What Endres produces is a nutritious and balanced supplement that is relatively inexpensive for the growers.

They take the supplement from Endres, mix it with other products, vitamins, minerals and the like and form a pellet that they feed to their animals.

Waste? What waste?

Endres takes pride in the fact that he's found a creative reuse for what would have otherwise been landfill waste.

"It's amazing how much waste is out there," he said.

In many cases, Endres pays the bakeries for their waste.

Some times, though, it's the other way around, where the producers pay Endres to haul the waste away. Let's say a pudding manufacturer makes an error in production and ends up with four semi trucks full of bad pudding. They'll pay Endres to haul it away, since that's a product containing mostly water and there's a lot of packaging to sort through. Still, the companies pay Endres less than they'd have to pay to put it in a landfill.

Many companies these days have zero landfill initiatives, including Kellogg. Not long ago, some eight vice presidents at Kellogg's toured the Endres plant in Michigan to see what happens to their food waste. What Endres Processing was doing with the food waste was impressive to them. It didn't stop there, however.

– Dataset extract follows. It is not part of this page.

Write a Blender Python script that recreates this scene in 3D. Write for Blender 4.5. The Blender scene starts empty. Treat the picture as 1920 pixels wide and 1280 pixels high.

The Michigan plant was fueling its plant with the paper and plastic packaging that the Kellogg's waste came in, burning it as a coal replacement.

"Everything we were bringing in was being recycled," Endres said.

The corporate office for Endres Processing is located in Hastings above Premier Bank in Schoolhouse Square.

The firm has operations in eight other cities: Rosemount; Helenville, Wis.; Anamosa, Iowa; Upper Sandusky, Ohio; Battle Creek, Mich.; Byron Center, Mich.; Kansas City; and Memphis.

The acquisitions have made Endres a major player in the field.

"We've acquired some of our competitors that weren't running efficient operations," Endres said. "We've taken advantage of some of those situations. That's where I think we've done a good job - getting in, seeing these operations and basically correcting what they weren't doing right."

Leon Endres is the son of Leon E. and Pat Endres of Hampton.